Boorman représente cette quête comme un long hiver sans fin. L'homme rattrapé par sa vanité cherche une rédemption en même temps qu'un sens aux paradoxes qu'il a soulevé en s'émancipant de la Nature.
- As-tu trouvé le secret que j'ai perdu ?
- Terre et roi sont un.
Le message divin reçu par Perceval quand il reçoit le Graal (la voix avec laquelle il dialogue s'exprime autant pour Arthur que pour le divin dont il est une représentation humaine) est un appel à recréer le lien perdu avec la Nature.

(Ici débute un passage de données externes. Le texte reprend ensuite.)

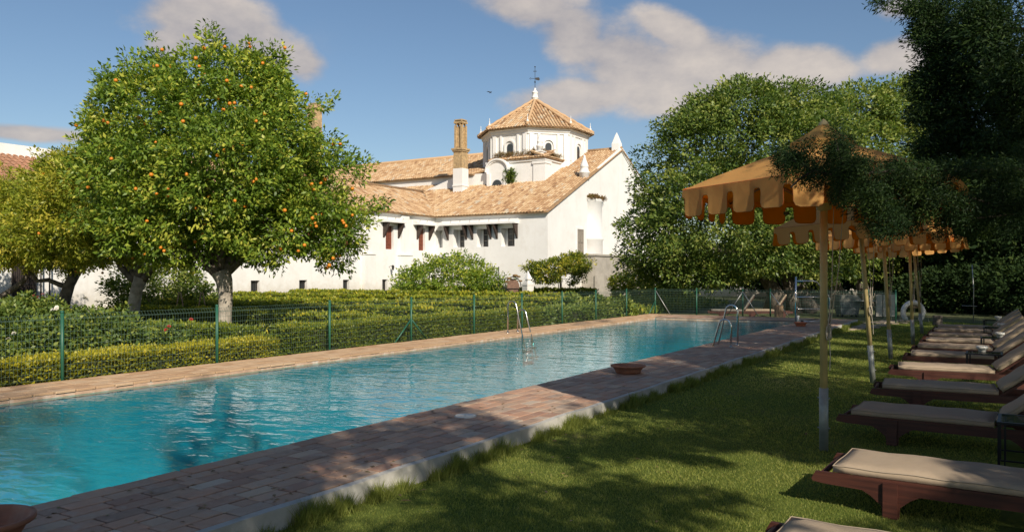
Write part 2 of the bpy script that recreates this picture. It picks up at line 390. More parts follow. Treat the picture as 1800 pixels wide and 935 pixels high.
# ---------------------------------------------------------------- object helpers
def tagp(o, label=None, cat=None, group=None, kind=None):
    if label: o['label'] = label
    if cat: o['category'] = cat
    if group: o['group'] = group
    if kind: o['kind'] = kind
    return o
def empty(name, loc=(0, 0, 0), rz=0.0, label=None, cat=None, group=None, kind=None):
    o = bpy.data.objects.new(name, None); C.objects.link(o)
    o.location = loc; o.rotation_euler = (0, 0, rz); o.empty_display_size = 0.1
    return tagp(o, label, cat, group, kind)
class MB:
    def __init__(s): s.v = []; s.f = []; s.t = []; s.tint = 0.5; s.sm = []; s.smooth = False
    def add(s, vs, fs):
        b = len(s.v); s.v.extend([tuple(v) for v in vs]); s.f.extend([tuple(b + i for i in f) for f in fs])
        s.t.extend([s.tint] * len(vs)); s.sm.extend([s.smooth] * len(fs))
        return s
    def box(s, x0, x1, y0, y1, z0, z1):
        vs = [(x0, y0, z0), (x1, y0, z0), (x1, y1, z0), (x0, y1, z0), (x0, y0, z1), (x1, y0, z1), (x1, y1, z1), (x0, y1, z1)]
        return s.add(vs, [(3, 2, 1, 0), (4, 5, 6, 7), (0, 1, 5, 4), (1, 2, 6, 5), (2, 3, 7, 6), (3, 0, 4, 7)])
    def cbox(s, x0, x1, y0, y1, z0, z1, b=0.01, bz=None):
        """box with chamfered top and vertical edges"""
        bz = b if bz is None else bz
        def ring(i, z): return [(x0 + i, y0 + b * 1.0, z), (x0 + b, y0 + i, z), (x1 - b, y0 + i, z), (x1 - i, y0 + b, z), (x1 - i, y1 - b, z), (x1 - b, y1 - i, z), (x0 + b, y1 - i, z), (x0 + i, y1 - b, z)]
        r0 = ring(0, z0); r1 = ring(0, z1 - bz)
        r2 = [(min(max(x, x0 + b), x1 - b), min(max(y, y0 + b), y1 - b), z1) for x, y, z in ring(0, z1)]
        vs = r0 + r1 + r2
        fs = [tuple(range(7, -1, -1)), tuple(range(16, 24))]
        for k in range(2):
            for i in range(8):
                j = (i + 1) % 8
                fs.append((k * 8 + i, k * 8 + j, k * 8 + 8 + j, k * 8 + 8 + i))
        return s.add(vs, fs)
    def tube(s, pts, rad, n=8, caps=True):
        pts = [Vector(p) for p in pts]
        if not hasattr(rad, '__len__'): rad = [rad] * len(pts)
        vs = []; fs = []; prev = None
        for i, p in enumerate(pts):
            if i == 0: tg = pts[1] - p
            elif i == len(pts) - 1: tg = p - pts[i - 1]
            else: tg = pts[i + 1] - pts[i - 1]
            tg.normalize()
            if prev is None:
                a = Vector((0, 0, 1)) if abs(tg.z) < 0.9 else Vector((1, 0, 0))
                u = tg.cross(a).normalized()
            else:
                u = (prev - tg * prev.dot(tg)).normalized()
            prev = u; v = tg.cross(u)
            for k in range(n):
                an = 2 * math.pi * k / n
                vs.append(p + (u * math.cos(an) + v * math.sin(an)) * rad[i])
        for i in range(len(pts) - 1):
            for k in range(n):
                l = (k + 1) % n
                fs.append((i * n + k, i * n + l, (i + 1) * n + l, (i + 1) * n + k))
        if caps:
            fs.append(tuple(range(n - 1, -1, -1))); fs.append(tuple((len(pts) - 1) * n + k for k in range(n)))
        s.smooth = n > 5
        s.add(vs, fs); s.smooth = False
        return s
    def lathe(s, prof, c=(0, 0, 0), n=16, a0=0.0, a1=2 * math.pi):
        full = abs(a1 - a0 - 2 * math.pi) < 1e-6
        m_ = n if full else n + 1
        vs = []; fs = []
        for r, z in prof:
            for k in range(m_):
                an = a0 + (a1 - a0) * k / n
                vs.append((c[0] + r * math.cos(an), c[1] + r * math.sin(an), c[2] + z))
        for i in range(len(prof) - 1):
            for k in range(n):
                l = (k + 1) % m_
                fs.append((i * m_ + k, i * m_ + l, (i + 1) * m_ + l, (i + 1) * m_ + k))
        s.smooth = n > 8
        s.add(vs, fs); s.smooth = False
        return s
    def prism(s, poly, ax, a0, a1):
        """polygon in the plane across axis ax, extruded a0..a1.  ax 'x': poly = (y,z); 'y': (x,z); 'z': (x,y)"""
        def P(p, a):
            return {'x': (a, p[0], p[1]), 'y': (p[0], a, p[1]), 'z': (p[0], p[1], a)}[ax]
        n = len(poly)
        vs = [P(p, a0) for p in poly] + [P(p, a1) for p in poly]
        fs = [tuple(range(n - 1, -1, -1)), tuple(range(n, 2 * n))] + [(i, (i + 1) % n, n + (i + 1) % n, n + i) for i in range(n)]
        return s.add(vs, fs)
    def quad(s, a, b, c, d): return s.add([a, b, c, d], [(0, 1, 2, 3)])
    def mesh(s, name, mat):
        me = bpy.data.meshes.new(name)
        me.from_pydata(s.v, [], s.f)
        at = me.attributes.new('tint', 'FLOAT', 'POINT'); at.data.foreach_set('value', np.array(s.t, dtype=np.float32))
        me.polygons.foreach_set('use_smooth', np.array(s.sm, dtype=bool))
        me.materials.append(MATS[mat])
        me.update()
        return me
    def build(s, name, mat, parent=None, **kw):
        return link(name, s.mesh(name, mat), parent, **kw)
def link(name, me, parent=None, loc=None, rot=None, label=None, cat=None, group=None, kind=None, autosm=None):
    o = bpy.data.objects.new(name, me); C.objects.link(o)
    if parent is not None: o.parent = parent
    if loc is not None: o.location = loc
    if rot is not None: o.rotation_euler = rot
    return tagp(o, label, cat, group, kind)
def fix_normals(o):
    import bmesh
    bm = bmesh.new(); bm.from_mesh(o.data); bmesh.ops.recalc_face_normals(bm, faces=bm.faces); bm.to_mesh(o.data); bm.free()
    return o
def copy_tree(o, parent=None):
    c = o.copy(); C.objects.link(c)
    if parent is not None: c.parent = parent
    for ch in list(o.children): copy_tree(ch, c)
    return c

def quads_mesh(name, V, tint, mat):
    """V: (n,4,3) array of separate quads"""
    n = V.shape[0]
    me = bpy.data.meshes.new(name)
    me.vertices.add(n * 4); me.vertices.foreach_set('co', V.reshape(-1).astype(np.float32))
    me.loops.add(n * 4); me.loops.foreach_set('vertex_index', np.arange(n * 4, dtype=np.int32))
    me.polygons.add(n); me.polygons.foreach_set('loop_start', np.arange(0, n * 4, 4, dtype=np.int32))
    at = me.attributes.new('tint', 'FLOAT', 'POINT'); at.data.foreach_set('value', np.repeat(np.clip(tint, 0, 1), 4).astype(np.float32))
    me.materials.append(MATS[mat]); me.update(calc_edges=True)
    return me
def tris_mesh(name, V, tint, mat):
    n = V.shape[0]
    me = bpy.data.meshes.new(name)
    me.vertices.add(n * 3); me.vertices.foreach_set('co', V.reshape(-1).astype(np.float32))
    me.loops.add(n * 3); me.loops.foreach_set('vertex_index', np.arange(n * 3, dtype=np.int32))
    me.polygons.add(n); me.polygons.foreach_set('loop_start', np.arange(0, n * 3, 3, dtype=np.int32))
    at = me.attributes.new('tint', 'FLOAT', 'POINT'); at.data.foreach_set('value', np.repeat(np.clip(tint, 0, 1), 3).astype(np.float32))
    me.materials.append(MATS[mat]); me.update(calc_edges=True)
    return me
def nrm(a): return a / (np.linalg.norm(a, axis=-1, keepdims=True) + 1e-9)
def leaf_quads(P, Dd, Nn, L, W):
    """a folded rhombic leaf from P along Dd, facing Nn"""
    S = nrm(np.cross(Dd, Nn)); L = L[:, None]; W = W[:, None]
    mid = P + Dd * L * 0.45
    tip = P + Dd * L - Nn * L * 0.12
    return np.stack([P, mid - S * W * 0.5 + Nn * W * 0.12, tip, mid + S * W * 0.5 + Nn * W * 0.12], axis=1)
def cloud(centres, crad, per, out, leaf, aspect=0.42, up=0.5, spread=1.0, droop=0.0, tint0=0.5, tvar=0.22, cvar=0.16, flat=0.75):
    """leaves gathered in tufts. centres (n,3); out (n,3) outward directions; returns quads and tints"""
    n = len(centres)
    per = np.maximum(1, np.round(per * np.ones(n)).astype(int))
    idx = np.repeat(np.arange(n), per); m_ = len(idx)
    off = nrm(rng.normal(size=(m_, 3))) * (rng.random((m_, 1)) ** 0.45)
    off[:, 2] *= flat
    cr = (crad * np.ones(n))[idx][:, None]
    P = centres[idx] + off * cr
    Dd = nrm(off * 0.8 + out[idx] * 0.55 + rng.normal(size=(m_, 3)) * 0.45 * spread + np.array([0, 0, -droop]))
    Nn = nrm(rng.normal(size=(m_, 3)) * 0.5 + np.array([0, 0, up]) + out[idx] * 0.5 + off * 0.5)
    Nn = nrm(Nn - Dd * np.sum(Nn * Dd, axis=1, keepdims=True))
    L = leaf * (0.65 + 0.7 * rng.random(m_)); W = L * aspect * (0.8 + 0.4 * rng.random(m_))
    ct = rng.normal(size=n) * cvar
    tip = np.clip(np.sum(off * out[idx], axis=1), 0, 1)          # young growth sits at the tuft's outside
    tint = tint0 + ct[idx] + rng.normal(size=m_) * tvar + tip * 0.14
    return leaf_quads(P, Dd, Nn, L, W), tint
def lobes_surface(lobes, n, shell=(0.80, 1.04), inner=0.2, zmin=None, wob=0.14):
    """points on and in the union of ellipsoids (cx,cy,cz,rx,ry,rz)"""
    L = np.array(lobes, float)
    area = (L[:, 3] * L[:, 4] + L[:, 3] * L[:, 5] + L[:, 4] * L[:, 5])
    pick = rng.choice(len(L), size=n * 3, p=area / area.sum())
    u = nrm(rng.normal(size=(n * 3, 3)))
    ph = np.sin(u[:, 0] * 5 + pick) + np.sin(u[:, 1] * 6 + 2 * pick) + np.sin(u[:, 2] * 7 + 3 * pick)
    rad = shell[0] + (shell[1] - shell[0]) * rng.random(n * 3) + wob * ph / 3
    isin = rng.random(n * 3) < inner
    rad = np.where(isin, 0.25 + 0.55 * rng.random(n * 3), rad)
    P = L[pick, :3] + u * L[pick, 3:] * rad[:, None]
    keep = np.ones(n * 3, bool)
    for k in range(len(L)):
        q = (P - L[k, :3]) / L[k, 3:]
        deep = (q ** 2).sum(1) < 0.52 ** 2
        keep &= ~(deep & (pick != k) & (rng.random(n * 3) < 0.9))
    if zmin is not None: keep &= P[:, 2] > zmin + 0.25 * rng.random(n * 3)
    P = P[keep][:n]; u = u[keep][:n]; pk = pick[keep][:n]
    out = nrm(u / (L[pk, 3:] / L[pk, 3:].mean(1, keepdims=True)))
    return P, out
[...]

Lorsqu'Arthur boit le sang du Christ contenu dans le calice (il reproduit ici le rite de la communion), il redécouvre la foi et embrasse pleinement la notion de pardon qui manquait alors à ces chrétiens primitifs, renouant avec ses compagnons : Lancelot était parti se mortifier, devenant un prêcheur mystique, Guenièvre s'était enfermée dans un couvent, tous étant sous l'emprise d'une vision tronquée de la religiosité.
Je ne savais pas combien mon âme était vide avant qu'elle ne soit remplie.
Avec la renaissance d'Arthur et de sa foi vient le printemps et sonne l'heure du combat final avec Mordred. Arthur, fort d'une unité retrouvée vaincra grâce à Excalibur qu'il enfonce dans le coeur de son fils, se faisant il se sacrifie et est mortellement touché. Son agonie est couplée avec le coucher d'un soleil rouge sang. C'est avec la mort de l'homme-dieu que la religion chrétienne se détache d'autres religions antérieures, monothéistes ou pas, en scellant l'union homme-dieu dans cette vulnérabilité profondément humaine. Mordred, qui porte un heaume en forme de soleil n'a pas compris qu'au delà de la grandeur qu'il symbolise, celui-ci meurt chaque soir en disparaissant en dessous de l'horizon, comme Arthur dont le corps est emmené dans une barque pour se confondre avec lui en une ultime communion. Ce même soleil qui chaque matin renaît alors et s'élève dans le ciel.
À travers la légende arthurienne, Boorman décrit finalement les bouleversements psychologiques qui ont eu lieu chez l'homme occidental moderne, induits par un monothéisme et une spiritualité détachés de la nature et centrés sur l'humain, créant une dynamique complexe de forces antagonistes qui agitent depuis son esprit.